Task description:
Leaving out the pictures, retype the lines from the beginning of the listing through the line containing "2.17).build('pane', M['side_glass'], r)".
★ ★ ★ ★
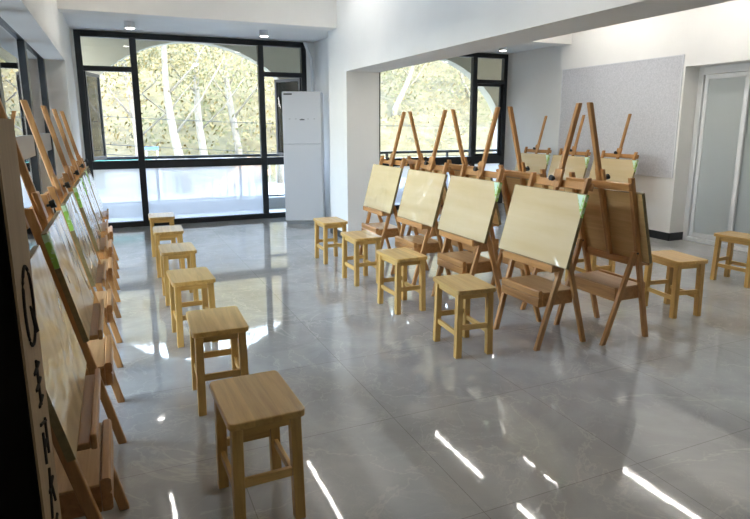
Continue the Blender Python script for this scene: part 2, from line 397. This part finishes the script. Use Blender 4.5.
# glass doors in the left wall opening
r = empty('window_3', (-.66, 0, 0)); struct(r, 'black framed glass doors along the left wall', 'window')
f = MB().box(-.03, .03, 2.8, 7.526, 2.17, 2.25).box(-.03, .03, 2.8, 7.526, 0, .05)
for y in (7.40, 5.9, 4.4, 2.8): f.box(-.03, .03, y, y+.12, .05, 2.17, .004)
f.build('frame', M['frame'], r)
MB().box(-.028, .02, 4.52, 7.40, 1.2, 1.38, .004).build('mid_rail', M['pale_rail'], r)
for a, b in ((6.02, 7.40), (4.52, 5.9), (2.92, 4.4)):
    MB().box(-.006, .002, a, b, .05, 2.17).build('pane', M['side_glass'], r)

# door in the right wall
r = empty('door_1', (6.66, 3.9, 0)); struct(r, 'frosted glass sliding door in a pale aluminium frame', 'door')
f = MB().box(-.02, .08, 1.19, 1.259, 0, 2.149, .004).box(-.02, .08, -1.299, -1.19, 0, 2.149, .004).box(-.02, .08, -1.19, 1.19, 2.06, 2.149, .004).box(-.02, .08, -1.19, 1.19, 0, .05, .004)
f.build('door_frame', M['alu'], r)
for a, b, x in ((.62, 1.18, .0), (-.35, .68, .04), (-1.18, -.3, .0)):
    l_ = MB(); l_.box(x, x+.03, a, a+.05, .055, 2.055, .003).box(x, x+.03, b-.05, b, .055, 2.055, .003).box(x, x+.03, a+.05, b-.05, .055, .12, .003).box(x, x+.03, a+.05, b-.05, 2.0, 2.055, .003)
    d = l_.build('door_leaf', M['alu'], r)
    MB().box(x+.01, x+.018, a+.05, b-.05, .12, 2.0).build('frosted_pane', M['door_frosted'], d)
# felt pin board on the pier
p = MB().box(6.383, 6.399, 5.2, 7.29, .81, 2.285, .003).build('pin_board', M['felt'])
tag(p, 'large grey felt pin board on the right wall pier', 'pin board')
MB().box(6.381, 6.399, 5.185, 5.2, .8, 2.295).box(6.381, 6.399, 7.29, 7.3, .8, 2.295).box(6.381, 6.399, 5.2, 7.29, .8, .81).box(6.381, 6.399, 5.2, 7.29, 2.285, 2.295).build('edge_strip', M['white_plastic'], p)

# ------------------------------------------------------------------ ceiling lights
def downlight(x, y, label):
    b = MB().tube([(0, 0, 0), (0, 0, -.075)], .062, 24).build('downlight', M['white_plastic']); b.location = (x, y, 2.734)
    tag(b, label, 'ceiling light', 'surface downlights along the window bay')
    MB().tube([(0, 0, -.0752), (0, 0, -.079)], .05, 24).build('lens', M['downlight'], b)
downlight(.29, 8.25, 'white surface downlight above the left end of the left window')
downlight(1.99, 8.25, 'white surface downlight above the right end of the left window')
downlight(5.95, 8.25, 'white surface downlight on the ceiling of the right bay')
def tube_light(x, y0, y1, label, m='tube'):
    L = (y1-y0)/2
    h = MB().box(-.03, .03, -L, L, 2.97, 2.999, .004).build('tube_light', M['white_plastic']); h.location = (x, (y0+y1)/2, 0)
    tag(h, label, 'ceiling light', 'LED batten lights of the main ceiling')
    MB().tube([(0, -L+.02, 2.955), (0, L-.02, 2.955)], .011, 12).build('tube', M[m], h)
tube_light(.29, 5.6, 6.85, 'LED batten reflected at the bottom left of the floor', 'dim_tube')
tube_light(2.03, 5.5, 6.82, 'LED batten reflected in the floor beside the nearest stool', 'dim_tube')
tube_light(3.96, 5.55, 6.78, 'LED batten reflected as the upper middle streak', 'dim_tube')
tube_light(4.74, 5.05, 5.75, 'short LED batten reflected as the fainter middle streak', 'dim_tube')
tube_light(5.73, 3.8, 5.0, 'LED batten reflected as the wide streak at lower right')
tube_light(5.73, 5.55, 6.78, 'unseen LED batten added above the far easels by the pin board')  # added batten, brightens the right bay
for x, w in ((2.03, 'left of the deep beam'), (4.03, 'just right of the deep beam'), (5.73, 'nearest the frosted door')):  # added row out of view, brightens the foreground floor and stools
    tube_light(x, 2.0, 3.2, 'unseen LED batten added in a nearer ceiling row, ' + w)
tube_light(4.03, 3.75, 4.95, 'LED batten reflected at the bottom edge of the floor')

# ------------------------------------------------------------------ outside
YF = 10.4
def arch_wall():
    R, zc = 2.12, .70
    mb = MB()
    for cx, xl, xr in ((1.32, -1.4, 3.46), (5.60, 3.46, 9.2)):
        pts = []
        a0 = math.acos(min(1, 2.12/R))
        N = 40
        arc = [(cx - R*math.cos(math.pi*i/N), zc + R*math.sin(math.pi*i/N)) for i in range(N+1)]
        out = [(xl, -.3), (arc[0][0], -.3)] + arc + [(arc[-1][0], -.3), (xr, -.3), (xr, 3.6), (xl, 3.6)]
        # built as strips so that every face is flat and convex
        mb.box(xl, arc[0][0], YF, YF+.25, -.3, 3.6); mb.box(arc[-1][0], xr, YF, YF+.25, -.3, 3.6)
        for i in range(N):
            (xa, za), (xb, zb) = arc[i], arc[i+1]
            mb.prism([(xa, za), (xb, zb), (xb, 3.6), (xa, 3.6)], 'y', YF, YF+.25)
    return mb
o = arch_wall().build('arcade_wall', M['concrete']); struct(o, 'beige outside arcade wall with two round arches', 'wall')
o = MB().box(-2.3, 9.2, YW+.12, YF+.25, -.2, -.04).build('balcony_floor', M['balcony']); struct(o, 'balcony floor outside the windows', 'floor')
o = MB().box(-2.3, 9.2, YW+.3, YF+.25, 2.95, 3.25).build('balcony_ceiling', M['concrete']); struct(o, 'beige soffit over the balcony', 'ceiling')
o = MB().box(-1.9, -.63, -1.6, YW+.12, 2.95, 3.25).build('side_soffit', M['concrete']); struct(o, 'soffit outside the left glass doors', 'ceiling')
o = MB().box(-3.4, -1.4, YF, YF+.25, 2.25, 3.6).build('side_lintel', M['concrete']); struct(o, 'beige lintel outside beyond the left glass doors', 'wall')
o = MB().box(-3.4, -1.4, YF+.05, YF+.2, 2.12, 2.25).build('side_frame', M['frame']); struct(o, 'black frame under the outside lintel', 'trim')
o = MB().box(-60, -2.3, -30, YF+.25, -.7, -.4).build('side_street', M['ground']); struct(o, 'pale paving beside the building', 'ground')
o = MB().box(-2.4, 9.2, YF+.05, YF+.2, -.2, .16).build('balcony_curb', M['grey_render']); struct(o, 'grey curb under the balcony railings', 'wall')
o = MB().box(9.2, 9.4, -1.6, YF+.25, -.2, 3.25).build('end_wall_light_block', M['concrete']); struct(o, 'unseen beige end wall added to keep side skylight off the arcade', 'wall')  # added to close the open end against side skylight
# corridor beyond the right door
o = MB().box(8.6, 8.8, -1.6, YW, -.1, 1.4).build('corridor_parapet', M['grey_render']); struct(o, 'corridor parapet beyond the right door', 'wall')
o = MB().box(6.9, 8.8, -1.7, YW+.2, 2.95, 3.2).build('corridor_ceiling', M['concrete']); struct(o, 'corridor soffit beyond the right door', 'ceiling')
def railing(x0, x1, label):
    t = empty('balcony_railing', ((x0+x1)/2, YF+.12, 0)); tag(t, label, 'railing', 'balcony railings under the arches'); h = (x1-x0)/2
    MB().box(-h, h, -.025, .025, .91, .96, .005).build('top_rail', M['frame'], t)
    MB().box(-h, h, -.02, .02, .18, .21, .005).build('bottom_rail', M['frame'], t)
    n = int((x1-x0)/1.4)
    for i in range(n+1):
        x = -h + .03 + i*(2*h-.06)/n; MB().box(x-.02, x+.02, -.02, .02, .16, .91).build('post', M['frame'], t)
    for i in range(int((x1-x0)/.13)):
        x = -h + .1 + i*.13
        if x < h-.05: MB().box(x-.008, x+.008, -.008, .008, .21, .80).build('baluster', M['white_paint'], t)
    MB().box(-h, h, -.012, .012, .80, .825).build('middle_rail', M['white_paint'], t)
railing(-.8, 3.44, 'dark topped railing with white balusters under the left arch')
railing(3.5, 7.7, 'dark topped railing with white balusters under the right arch')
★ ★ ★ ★
Exercise answer:
Continue the Blender Python script for this scene: part 2, from line 397. This part finishes the script. Use Blender 4.5.
# glass doors in the left wall opening
r = empty('window_3', (-.66, 0, 0)); struct(r, 'black framed glass doors along the left wall', 'window')
f = MB().box(-.03, .03, 2.8, 7.526, 2.17, 2.25).box(-.03, .03, 2.8, 7.526, 0, .05)
for y in (7.40, 5.9, 4.4, 2.8): f.box(-.03, .03, y, y+.12, .05, 2.17, .004)
f.build('frame', M['frame'], r)
MB().box(-.028, .02, 4.52, 7.40, 1.2, 1.38, .004).build('mid_rail', M['pale_rail'], r)
for a, b in ((6.02, 7.40), (4.52, 5.9), (2.92, 4.4)):
    MB().box(-.006, .002, a, b, .05, 2.17).build('pane', M['side_glass'], r)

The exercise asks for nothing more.